Evergrande has massive borrowings but it also owed, as of June, around US$180 billion to individual homeowners, its contractors and others in the form of outstanding accounts payable and so-called contract liabilities—mostly unbuilt homes owed to buyers. More than half of its projects nationwide have been halted, according to local financial media outlet Caixin. And this comes as nationwide housing sales are already down 20% year over year by value in August.
The last thing China’s real-estate market and its financial system need is a buyers’ strike from homeowners watching Evergrande customers get stiffed. To hit new regulatory targets by mid 2023, Chinese developers in aggregate need to shed 18 trillion yuan ($2.78 trillion) of liabilities over the next two years, according to Goldman Sachs. And that assumes no further land purchases over that time period. Robust housing sales will be needed, but unless Beijing acts swiftly to ensure that Evergrande’s customers get their due, arresting the steep drop in national housing sales may prove difficult.

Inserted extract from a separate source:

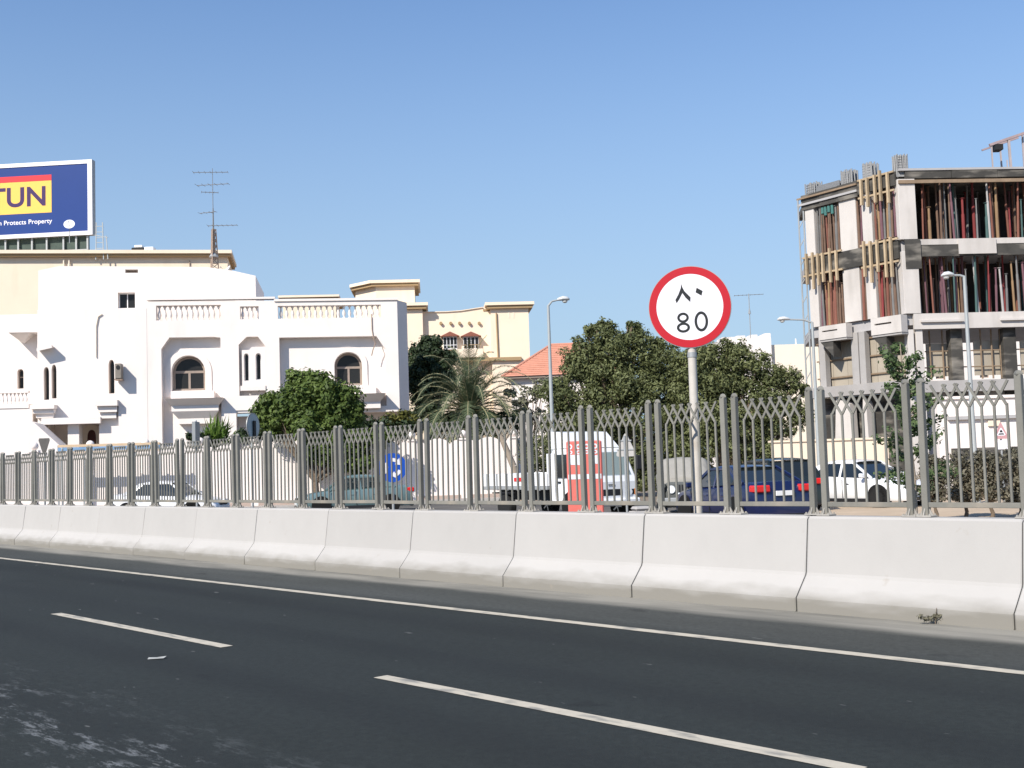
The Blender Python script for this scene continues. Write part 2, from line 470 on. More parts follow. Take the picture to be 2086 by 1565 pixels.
def barrier_mesh():
    mb = MB(); g = .0075
    n = len(prof)
    xs = [(-BL+g, .012), (-BL+g+.014, 0), (-g-.014, 0), (-g, .012)]
    cx, cz = .45, .45
    vs = []
    for x, ins in xs:
        for (y, z) in prof:
            dy, dz = cx-y, cz-z; l = math.hypot(dy, dz)
            vs.append((x, y+dy/l*ins, max(0, z+dz/l*ins)))
    fs = []
    for j in range(len(xs)-1):
        for i in range(n):
            a, b2 = j*n+i, j*n+(i+1)%n
            fs.append((a, a+n, b2+n, b2))
    fs += [tuple(range(n)), tuple(range(len(xs)*n-1, (len(xs)-1)*n-1, -1))]
    mb.add(vs, fs)
    return mb.mesh('barrier_block', M['barrier'])
bm_ = barrier_mesh()
for k in range(-1, 13):
    # block k spans from joint k (right end) to joint k+1
    t = 5.353 + BL*k
    o = inst('barrier_block', bm_, None, rp(11.17 + random.uniform(-.006, .006), t, random.uniform(-.004, .003)), (0,0,ROADROT))
    if k == -1: lab = 'pale concrete barrier block cut off at the right edge of the road view'
    elif k == 0: lab = 'pale concrete barrier block nearest in full view, a weed growing at its foot'
    else: lab = 'pale concrete barrier block, %s in the row counted from the nearest whole one' % ORD[k]
    tag(o, lab, 'concrete barrier', 'concrete barrier blocks along the road')

# ------------------------------------------------------------------ steel fence: panels standing on the barrier
M['fence'] = mat('fence_paint', (.195, .187, .163), .55, .16, 3, .1, 60, spec=.3, rand=.12, grime=((.33,.28,.22), 2.2, .5, .72, .55, (1,1,.5)))
M['fence_foot'] = mat('fence_foot_steel', (.33, .31, .28), .7, .2, 6, rand=.08)
FP = 1.232
def fence_prototype():
    root = thing('fence_panel', 'x', 'fence panel')
    gap = .084
    x0, x1 = gap, FP-gap
    post = MB().bbox(-.035, .035, -.035, .035, 0, 1.43, .006); post.lathe([(.049,1.43),(.049,1.445),(.030,1.472),(.0,1.48)], n=4)
    pm = post.mesh('post', M['fence'])
    for x in (x0, x1): inst('post', pm, root, (x,0,0))
    fm = MB().bbox(-.085, .085, -.075, .075, 0, .018, .004)
    for sx in (-1, 1):
        fm.add([(sx*.036,-.006,.018),(sx*.08,-.006,.018),(sx*.036,-.006,.09),(sx*.036,.006,.018),(sx*.08,.006,.018),(sx*.036,.006,.09)],
               [(0,1,2),(5,4,3),(0,3,4,1),(1,4,5,2)])
    for sy in (-1, 1):
        fm.add([(-.006,sy*.036,.018),(-.006,sy*.072,.018),(-.006,sy*.036,.09),(.006,sy*.036,.018),(.006,sy*.072,.018),(.006,sy*.036,.09)],
               [(0,1,2),(5,4,3),(0,3,4,1),(1,4,5,2)])
        for sx in (-1, 1): fm.lathe([(.012,.018),(.012,.034),(.004,.036)], (sx*.065, sy*.055, 0), 6)
    fme = fm.mesh('foot_plate', M['fence_foot'])
    for x in (x0, x1): inst('foot_plate', fme, root, (x,0,0))
    MB().bbox(x0+.036, x1-.036, -.022, .022, .10, .155, .004).build('bottom_rail', M['fence'], root)
    nb = 7; sp = (x1-x0)/(nb+1)
    def bar_mesh(left, right):
        b = MB().bbox(-.0125, .0125, -.0115, .0115, .155, 1.155, .003)
        for sgn, on in ((-1, left), (1, right)):
            if on: b.bar((0, sgn*.007, 1.14), (sgn*sp*1.10, sgn*.012, 1.39), .026, .016, (0,1,0))
        return b.mesh('bar', M['fence'])
    full, nol, nor = bar_mesh(1,1), bar_mesh(0,1), bar_mesh(1,0)
    for i in range(nb):
        inst('bar', full if 0 < i < nb-1 else (nol if i == 0 else nor), root, (x0+sp*(i+1), 0, 0))
    return root
fp0 = fence_prototype()
for k in range(0, 25):
    t = 6.53 + 1.2305*k            # its left end stands at t, local x runs to the right
    o = fp0 if k == 0 else copy_tree(fp0)
    o.location = rp(11.62, t, 1.043); o.rotation_euler = (rad(random.uniform(-.7,.7)), rad(random.uniform(-.35,.35)), ROADROT + rad(random.uniform(-.6,.6)))
    if k == 0: lab = 'grey lattice-topped fence panel, largest, at the right edge before the hedge'
    else:
        lm = {1: 'before the leafy sapling', 2: 'before the white saloon', 3: 'before the blue tail lamps', 4: 'crossed by the sign pole',
              6: 'before the red board', 8: 'before the truck bed'}.get(k)
        lab = 'grey lattice-topped fence panel, %s from the right edge%s' % (ORD[k], ', ' + lm if lm else '')
    tag(o, lab, 'fence panel', 'grey fence panels on the barrier')

# ------------------------------------------------------------------ the speed limit sign
M['sign_red'] = mat('sign_red', (.44, .010, .020), .4, .05, 3)
M['sign_white'] = mat('sign_white', (.74, .72, .76), .4, .03, 3)
M['sign_black'] = mat('sign_black', (.015, .017, .018), .45, 0)
M['sign_back'] = mat('sign_back', (.32, .33, .33), .5, .1, 3, metal=.4)
M['pole_cream'] = mat('sign_pole', (.52, .48, .43), .6, .12, 5, grime=((.30,.24,.18), 6, .55, .7, .7, (1,1,.3)))
SIGN_D = 15.2
sp_ = foot(1428, SIGN_D)
sc = at(1405, 625.5, SIGN_D)
top_x = sc - sp_
sg = thing('speed_sign', 'round red-rimmed 80 speed limit sign with Arabic numerals on a cream pole', 'road sign', sp_, rad(-14))
R = 84.5 * SIGN_D / FPX
I = parent_matrix(sg).inverted()
cl = I @ sc
lean = Vector((cl.x*.0, 0, 0))
MB().tube((0, .06, 0), (cl.x+.0, .06, cl.z - R*.93), .058, .055, 14).build('pole', M['pole_cream'], sg, angle=40)
MB().tube((cl.x, .06, cl.z-R*1.18), (cl.x, .06, cl.z+R*.6), .036, .036, 12).tube((cl.x, .06, cl.z-R*1.22), (cl.x, .06, cl.z-R*1.1), .062, .062, 14).build('upper_pole', M['grey_metal'], sg, angle=40)
def disc(mb, cx, y, cz, r, th, n=72):
    return mb.lathe([(r,-th),(r,0)], (cx, y, cz), n, 'Y')
yb = 0.0
disc(MB(), cl.x, yb, cl.z, R, .03).build('back_plate', M['sign_back'], sg, angle=40)
ring = [(cl.x+R*.985*math.cos(a), cl.z+R*.985*math.sin(a)) for a in np.linspace(0, 2*math.pi, 97)[:-1]]
inner = [(cl.x+R*.805*math.cos(a), cl.z+R*.805*math.sin(a)) for a in np.linspace(0, 2*math.pi, 97)[:-1]]
MB().prism(ring, yb-.005, yb-.0005, [inner]).build('red_rim', M['sign_red'], sg)
MB().prism(inner, yb-.004, yb-.0005).build('white_face', M['sign_white'], sg)
def sgpt(x, y): return (cl.x + (x-1110)/257*R, cl.z - (y-392)/257*R)
eight = [(1062,240),(1068,262),(1082,292),(1118,332),(1115,362),(1085,330),(1068,302),(1048,340),(1030,364),(1023,344),(1044,308),(1060,270)]
dot = [(1158,275),(1194,297),(1186,326),(1150,303)]
MB().prism([sgpt(*p) for p in eight], yb-.007, yb-.004).prism([sgpt(*p) for p in dot], yb-.007, yb-.004).build('arabic_numerals', M['sign_black'], sg)
def ell(cx, cy, rx, ry, n=28): return [sgpt(cx+rx*math.cos(a), cy+ry*math.sin(a)) for a in np.linspace(0, 2*math.pi, n+1)[:-1]]
dm = MB()
dm.prism(ell(1178,487,42,63), yb-.007, yb-.004, [ell(1178,487,26,46)])
# an eight: two rings overlapping a little at the waist, the upper one proud
dm.prism(ell(1066,519,41,32), yb-.0068, yb-.004, [ell(1066,519,25,17)])
dm.prism(ell(1066,457,36,32), yb-.0074, yb-.004, [ell(1066,457,21,17)])
dm.build('numerals', M['sign_black'], sg)
bk = MB()
for dz in (-.3, .3): bk.box(cl.x-.08, cl.x+.08, .03, .10, cl.z+dz*R*2-.02, cl.z+dz*R*2+.02)
bk.build('bracket', M['grey_metal'], sg)
# ------------------------------------------------------------------ openings
def arch(x0, x1, z0, zs, zt, n=14):
    """arched opening: jambs to zs, then a half ellipse to zt (counter-clockwise)"""
    cx, rx, rz = (x0+x1)/2, (x1-x0)/2, zt-zs
    return [(x0,z0),(x1,z0)] + [(cx+rx*math.cos(a), zs+rz*math.sin(a)) for a in np.linspace(0, math.pi, n)]
def pointed(x0, x1, z0, zs, zt, n=6):
    cx, w = (x0+x1)/2, (x1-x0)/2
    R_ = [(cx+w*math.cos(a)**.8, zs+(zt-zs)*math.sin(a)**.85 if a < 1.5 else zt) for a in np.linspace(0, math.pi/2, n)]
    L_ = [(2*cx-x, z) for x, z in R_[:-1][::-1]]
    return [(x0,z0),(x1,z0)] + R_ + L_
def rct(x0, x1, z0, z1): return [(x0,z0),(x1,z0),(x1,z1),(x0,z1)]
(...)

The simplest solution would be a government-mediated takeover of Evergrande’s unfinished projects by a group of other developers in exchange for Evergrande’s existing inventory and massive land bank, lubricated with additional state finance. But with the land market already frozen up—transactions by value were down 90% in the first 12 days of September year over year, according to Nomura—developers are presumably dragging their feet. If the situation drags on and Evergrande has to keep pawning off its existing properties at fire-sale rates, that could also be a further drag on the property market as a whole, given how large the company is. Evergrande alone accounted for around 4% of the residential property market in 2020, according to Fitch Ratings.
The land market itself is another possible route for financial contagion, since land sales form such an important part of local government revenue in China. So-called local government financing vehicle (LGFV) bonds, used by local governments to get around formal budget constraints, account for a significant proportion of the market: around 30% of total outstanding onshore bond debt, after excluding formal government and policy bank bonds, according to Wind.
Clearly much depends on how quickly Beijing is able to assemble a coalition of developers to assume Evergrande’s contract liabilities or find another solution to avoid a disorderly sale of its assets and a big financial hit to its customers and suppliers.
If a solution does appear soon and Beijing acts to further ease overall monetary policy, there are some reasons for cautious optimism that China can still avoid a truly punishing property downturn. Prices in major coastal markets were still mostly rising in August, although many smaller so-called third- and fourth-tier markets are beginning to turn down. And property inventories nationwide are much lower, on average, than at the beginning of the last major housing downturn in 2015, which could help put a floor under prices if sentiment itself recovers a bit: one-and-a-half years of sales, according to ANZ Bank, against two-and-a-half years in 2015. Finally, although Chinese banks have large mortgage exposure, unlike in the U.S. Chinese mortgages are generally “full recourse,” meaning debtors remain on the hook for payments even after losing their home. That may help keep delinquencies in check, even if prices do fall sharply.
A significant hit to growth in late 2021 and early 2022 does seem unavoidable now, but if Beijing acts decisively it could still avoid something worse. The next few weeks—usually the frothiest season in China’s real-estate market—will be crucial.